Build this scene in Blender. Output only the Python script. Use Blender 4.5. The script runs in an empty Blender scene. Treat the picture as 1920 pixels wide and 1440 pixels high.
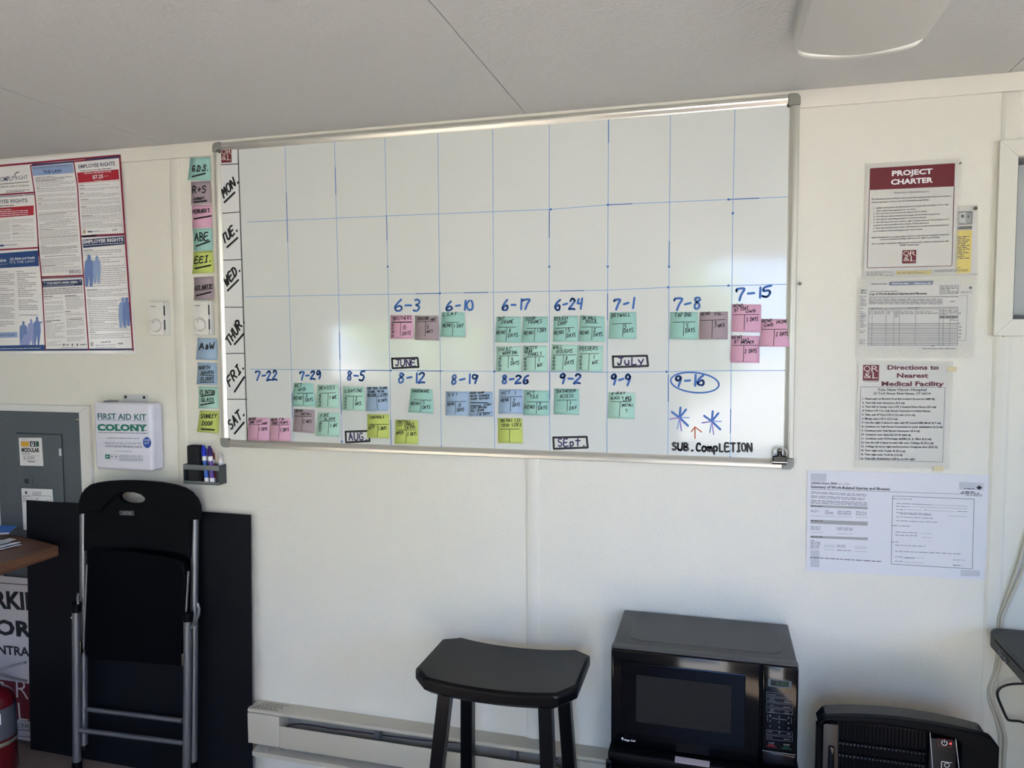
import bpy, bmesh, math, random
from mathutils import Vector, Matrix, noise
random.seed(7)
sc = bpy.context.scene
col = sc.collection

# ------------------------------------------------------------------ camera
ROT = ((0.96461617, 0.2636206, -0.00445321), (0.01160777, -0.05933568, -0.99817059), (-0.26340257, 0.9627998, -0.06029621))
CAM = Vector((1.59399544, -2.13837758, 1.48616443))
FPX = 1404.0
cd = bpy.data.cameras.new('camera'); co = bpy.data.objects.new('camera', cd); col.objects.link(co)
cd.sensor_width = 36; cd.lens = 36 * FPX / 1920; cd.clip_start = .02
X, Yd, F = (Vector(r) for r in ROT)
m = Matrix.Identity(4)
for i in range(3):
    m[i][0] = X[i]; m[i][1] = -Yd[i]; m[i][2] = -F[i]; m[i][3] = CAM[i]
co.matrix_world = m
sc.camera = co

# ------------------------------------------------------------------ light
sc.view_settings.view_transform = 'Standard'; sc.view_settings.look = 'None'
sc.view_settings.gamma = 1; sc.view_settings.use_curve_mapping = False
sc.view_settings.exposure = .98
SUN_EL, SUN_AZ = math.radians(44), math.radians(208)      # azimuth measured from +y, clockwise
w = bpy.data.worlds.new('sky'); sc.world = w; w.use_nodes = True
nt = w.node_tree; bg = nt.nodes['Background']
tcw = nt.nodes.new('ShaderNodeTexCoord'); sep = nt.nodes.new('ShaderNodeSeparateXYZ'); rmp = nt.nodes.new('ShaderNodeValToRGB')
nt.links.new(tcw.outputs['Generated'], sep.inputs[0]); nt.links.new(sep.outputs['Z'], rmp.inputs[0]); nt.links.new(rmp.outputs[0], bg.inputs[0])
e_ = rmp.color_ramp.elements; e_[0].position = 0; e_[0].color = (.55, .72, 1, 1); e_[1].position = .75; e_[1].color = (.10, .25, .80, 1)
k_ = rmp.color_ramp.elements.new(.22); k_.color = (.24, .46, 1, 1)
bg.inputs[1].default_value = 6.6
sd = bpy.data.lights.new('sun', 'SUN'); so = bpy.data.objects.new('sun', sd); col.objects.link(so)
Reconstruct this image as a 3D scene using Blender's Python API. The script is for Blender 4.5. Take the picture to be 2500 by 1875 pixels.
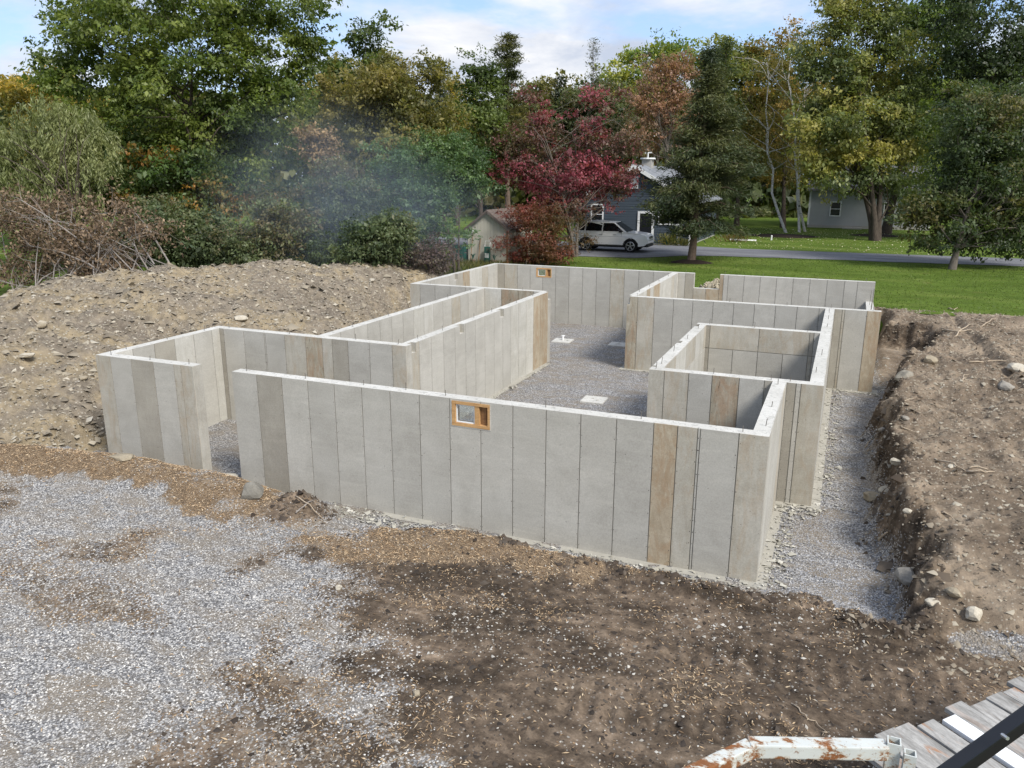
import bpy, bmesh, math
import numpy as np
from mathutils import Vector

for o in list(bpy.data.objects):
    bpy.data.objects.remove(o)
scene = bpy.context.scene
COL = scene.collection
RNG = np.random.default_rng(7)

# ------------------------------------------------------------------ camera
CAM = np.array([11.0733, -11.8797, 6.2551])
YAW, PITCH, ROLL, FPX = -0.39769, -0.26025, 0.00273, 1916.56      # focal length in pixels of a 2500 wide frame
FW = np.array([math.sin(YAW) * math.cos(PITCH), math.cos(YAW) * math.cos(PITCH), math.sin(PITCH)])
RT = np.array([math.cos(YAW), -math.sin(YAW), 0.0])
UP = np.cross(RT, FW)
FH = np.array([math.sin(YAW), math.cos(YAW), 0.0])               # horizontal forward
cd = bpy.data.cameras.new('camera')
cd.sensor_width = 36.0
cd.lens = FPX / 2500.0 * 36.0
cd.clip_start = 0.05
cd.clip_end = 3000.0
cam = bpy.data.objects.new('camera', cd)
COL.objects.link(cam)
cam.location = CAM
cr, sr = math.cos(ROLL), math.sin(ROLL)
rx = RT * cr + UP * sr
ux = UP * cr - RT * sr
from mathutils import Matrix
cam.rotation_euler = Matrix(((rx[0], ux[0], -FW[0]), (rx[1], ux[1], -FW[1]), (rx[2], ux[2], -FW[2]))).to_euler()
scene.camera = cam

# ------------------------------------------------------------------ sky and sun
SUN_EL = math.radians(46)
SUN_DIR = np.array([0.86, -0.50, 0.0])
SUN_DIR = SUN_DIR / np.linalg.norm(SUN_DIR)
SUN_AZ = math.atan2(SUN_DIR[0], SUN_DIR[1])
EXPOSURE = 1.05
world = bpy.data.worlds.new('World')
scene.world = world
world.use_nodes = True
wn = world.node_tree
wn.nodes.clear()

class G:
    """small node-graph writer"""
    def __init__(self, nt):
        self.nt = nt
    def n(self, t, i=None, out=0, **p):
        nd = self.nt.nodes.new('ShaderNode' + t)
        for k, v in p.items():
            setattr(nd, k, v)
        for k, v in (i or {}).items():
            s = nd.inputs[k]
            if isinstance(v, bpy.types.NodeSocket):
                self.nt.links.new(v, s)
            else:
                s.default_value = v
        return nd.outputs[out] if out is not None else nd
    def ramp(self, fac, stops, interp='LINEAR'):
        nd = self.nt.nodes.new('ShaderNodeValToRGB')
        cr_ = nd.color_ramp
        cr_.interpolation = interp
        while len(cr_.elements) > 1:
            cr_.elements.remove(cr_.elements[-1])
        for k, (pos, c) in enumerate(stops):
            e = cr_.elements[0] if k == 0 else cr_.elements.new(pos)
            e.position = pos
            c = (c, c, c) if isinstance(c, (int, float)) else c
            e.color = (c[0], c[1], c[2], 1)
        self.nt.links.new(fac, nd.inputs[0])
        return nd.outputs[0]
    def mix(self, fac, a, b, mode='MIX'):
        f4 = lambda c: c if isinstance(c, bpy.types.NodeSocket) else ((c, c, c, 1) if isinstance(c, (int, float)) else (*c[:3], 1))
        return self.n('MixRGB', {'Fac': fac, 'Color1': f4(a), 'Color2': f4(b)}, blend_type=mode)
    def math(self, op, a, b=0.0, c=0.0, clamp=False):
        return self.n('Math', {0: a, 1: b, 2: c}, operation=op, use_clamp=clamp)
    def noise(self, vec, scale, detail=4.0, rough=0.55, dist=0.0, out=0):
        return self.n('TexNoise', {'Vector': vec, 'Scale': scale, 'Detail': detail, 'Roughness': rough, 'Distortion': dist}, out=out)
    def voro(self, vec, scale, out=0, rand=1.0, feature='F1'):
        return self.n('TexVoronoi', {'Vector': vec, 'Scale': scale, 'Randomness': rand}, out=out, feature=feature)
    def scalev(self, vec, s):
        return self.n('VectorMath', {0: vec, 1: s}, operation='MULTIPLY')

g = G(wn)
sky = wn.nodes.new('ShaderNodeTexSky')
sky.sky_type = 'NISHITA'
sky.sun_disc = False
sky.sun_elevation = SUN_EL
sky.sun_rotation = SUN_AZ
sky.air_density = 1.0
sky.dust_density = 1.2
sky.ozone_density = 1.0
tc = g.n('TexCoord', out=0)
sep = g.n('SeparateXYZ', {0: tc}, out=None)
zz = g.math('ADD', g.math('MAXIMUM', sep.outputs[2], 0.0), 0.22)
flat = g.n('CombineXYZ', {0: g.math('DIVIDE', sep.outputs[0], zz), 1: g.math('DIVIDE', sep.outputs[1], zz), 2: 0.37})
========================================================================
Repeat the listing above up to and including the line with "col = sc.collection", starting from its first line. Drop any pictures.

_SOLUTION TO THIS EXERCISE:_
Build this scene in Blender. Output only the Python script. Use Blender 4.5. The script runs in an empty Blender scene. Treat the picture as 1920 pixels wide and 1440 pixels high.
import bpy, bmesh, math, random
from mathutils import Vector, Matrix, noise
random.seed(7)
sc = bpy.context.scene
col = sc.collection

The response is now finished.